Farmers who have diversified in this manner will face tax increases, following the Chancellor’s announcement that the favourable furnished holiday lettings (FHL) tax regime will be abolished from 6 April 2025.

 

Furnished holiday let tax benefits lost

The FHL regime has been around for many years and provides certain benefits for those offering short-term holiday accommodation. This includes tax advantages for pension contributions, reduced rates of capital gains tax on the sale of the property and mortgage interest relief.
If all of these advantages are lost, and holiday cottage owners face increased tax bills from April 2025, a review of whether a property makes commercial sense, and whether it should be disposed of before changes to CGT are introduced, should be considered. The rate of CGT payable by a higher rate taxpayer was reduced from 28% to 24% on 6 April 2024, although the basic rate remains at 18%.

 

Move on environmental land management schemes

On a more positive note, the Treasury also announced the outcome of the consultation into environmental land management schemes. From April 2025, the existing scope of Agricultural Property Relief (APR) will be extended to include land managed under environmental agreements - that might otherwise not qualify due to it not being occupied for the purpose of agriculture - meaning it is eligible to be passed on free of Inheritance Tax.

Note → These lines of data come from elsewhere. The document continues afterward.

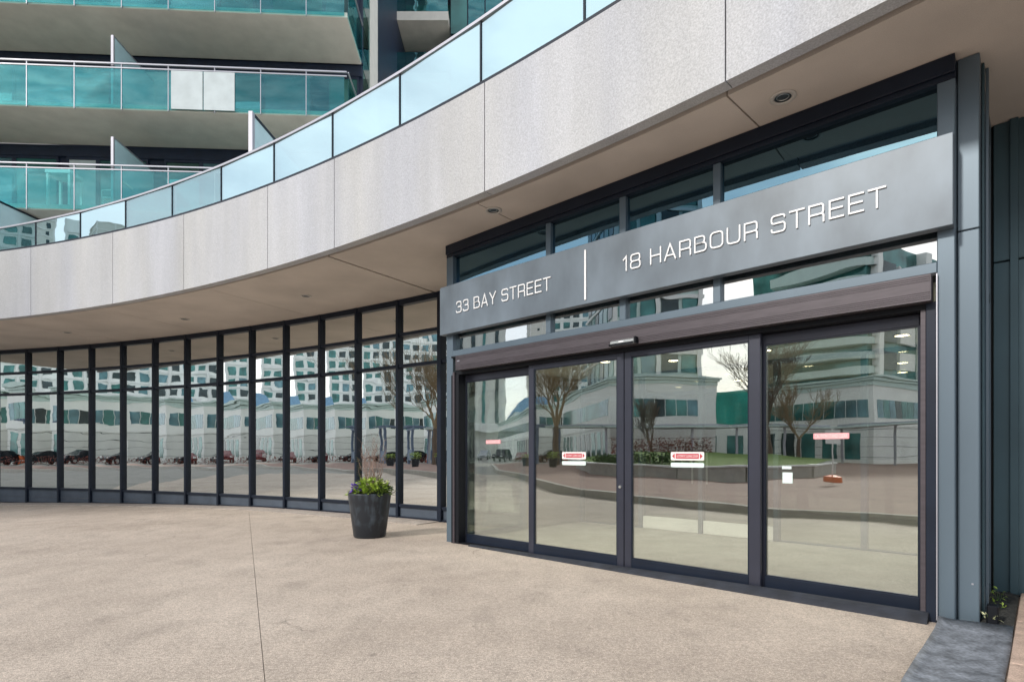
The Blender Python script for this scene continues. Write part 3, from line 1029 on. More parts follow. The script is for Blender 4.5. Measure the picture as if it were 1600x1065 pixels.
# ------------------------------------------------------------------ vestibule and inner doors
ves = thing('inner_screen', 'inner vestibule glass screen with pair of doors seen through the entrance', 'glass screen', tuple(PF(3, 3.2, 0)))
fr = M['steel_blue']
xs_ = [0.06, 1.33, 2.40, 3.54, 4.64, 5.88]
for u in xs_:
    mb = MB(); mb.box((u - 0.035, 3.18, 0.01), (u + 0.035, 3.30, 2.636), PF); mb.build('mullion', fr, ves)
mb = MB()
mb.box((0.095, 3.19, 2.22), (5.845, 3.29, 2.29), PF)
mb.box((0.095, 3.185, 2.58), (5.845, 3.295, 2.636), PF)
mb.build('transom', fr, ves)
for k, (a, b) in enumerate(zip(xs_[:-1], xs_[1:])):
    door = k in (1, 2)
    mb = MB(); mb.box((a + .035, 3.23, 0.03 if not door else 0.22), (b - .035, 3.24, 2.22), PF); mb.build('glass_pane', M['glass_inner'], ves)
    mb = MB(); mb.box((a + .035, 3.23, 2.29), (b - .035, 3.24, 2.58), PF); mb.build('glass_pane', M['glass_inner'], ves)
    if door:
        mb = MB(); mb.box((a + .04, 3.20, 0.015), (b - .04, 3.26, 0.215), PF); mb.build('kick_plate', M['kick'], ves, bevel=0.003)
        mb = MB(); mb.tube(PF(b - .12 if k == 1 else a + .12, 3.16, 0.8), PF(b - .12 if k == 1 else a + .12, 3.16, 1.3), 0.014, n=10); mb.build('pull_handle', M['chrome'], ves)
    else:
        mb = MB(); mb.box((a + .035, 3.2, 0.01), (b - .035, 3.28, 0.03), PF); mb.build('sill', fr, ves)
mb = MB()
mb.box((0.075, 0.165, 2.64), (5.935, 7.6, 2.70), PF)
vc = tag(mb.build('vestibule_ceiling', M['white']), kind='structure')
mb = MB()
mb.box((5.945, 1.57, 0.008), (5.99, 3.3, 4.3), PF)
mb.box((0.02, 1.67, 0.008), (0.06, 3.3, 2.636), PF)
tag(mb.build('vestibule_wall', M['lobby_wall']), kind='structure')
lamp_spots = [(1.63, 1.67, 'lit ceiling lamp seen at the top of the left sliding door'), (2.42, 2.25, 'lit ceiling lamp seen at the top of the right sliding door'), (0.9, 1.0, 'lit ceiling lamp behind the left sidelight'),
    (3.7, 2.3, 'lit ceiling lamp near the middle of the inner screen'), (5.18, 2.38, 'nearest lit lamp of the row seen through the right sidelight'), (5.0, 3.6, 'second lit lamp of the row seen through the right sidelight'),
    (4.82, 4.8, 'third lit lamp of the row seen through the right sidelight'), (4.64, 6.0, 'farthest lit lamp of the row seen through the right sidelight'), (2.2, 5.2, 'lit lamp in the lobby ceiling beyond the inner doors')]
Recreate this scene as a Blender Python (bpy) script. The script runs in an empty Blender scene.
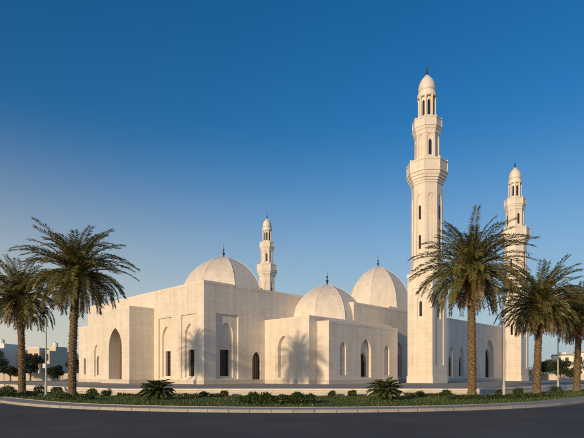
import bpy, bmesh, math, random
from mathutils import Vector, Matrix
random.seed(7)
R=random.random
U=random.uniform
scene=bpy.context.scene
COL=scene.collection
HC=1.7
F=500.0
# ------------------------------------------------------------ materials
def newmat(name):
    m=bpy.data.materials.new(name); m.use_nodes=True
    nt=m.node_tree; b=nt.nodes['Principled BSDF']
    return m,nt,b
def N(nt,t,**kw):
    n=nt.nodes.new(t)
    for k,v in kw.items():
        if k in n.inputs: n.inputs[k].default_value=v
        else: setattr(n,k,v)
    return n
def ramp(nt,fac,stops):
    r=nt.nodes.new('ShaderNodeValToRGB')
    e=r.color_ramp.elements
    e[0].position=stops[0][0]; e[0].color=(*stops[0][1],1)
    e[1].position=stops[-1][0]; e[1].color=(*stops[-1][1],1)
    for p,c in stops[1:-1]:
        x=e.new(p); x.color=(*c,1)
    nt.links.new(fac,r.inputs[0]); return r
def mix(nt,a,b,fac,mode='MIX'):
    m=nt.nodes.new('ShaderNodeMix'); m.data_type='RGBA'; m.blend_type=mode
    for s,v in ((6,a),(7,b),(0,fac)):
        if hasattr(v,'is_output') : nt.links.new(v,m.inputs[s])
        elif s==0: m.inputs[0].default_value=v
        else: m.inputs[s].default_value=(*v,1)
    return m.outputs[2]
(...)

This may alter how farmers engage with the land they steward, giving them more choice about how to use their land, and includes schemes covered by the Sustainable Farming Incentive (SFI), Countryside Stewardship and other stewardship schemes, Landscape Recovery, and the England Woodland Creation Offer.

The Government will not restrict APR to tenancies of land of eight years or more. An independent review had recommended that land let out under a Farm Business Tenancy should only qualify for APR where the tenancy was for at least eight years. The Government has announced that there will be no changes to the current system where land qualifies for APR after seven years of ownership.

A working group, including industry representatives, is due to be established to identify problem areas and provide further guidance.

Stamp Duty Land Tax – Multiple Dwelling Relief to be abolished

Jeremy Hunt also abolished Multiple Dwellings Relief (MDR) for Stamp Duty Land Tax (SDLT). This is a claim that can be made when purchasing a property or business consisting of more than one residential property. This can be useful when buying a farm with a farmhouse and a few cottages as it calculates the SDLT on the residential dwellings as if separate residential properties were being purchased.

MDR is to be abolished from 1 June 2024, unless contracts for the purchase had already been exchanged by midnight on 6 March 2024. After 1 June there will be more SDLT costs to pay.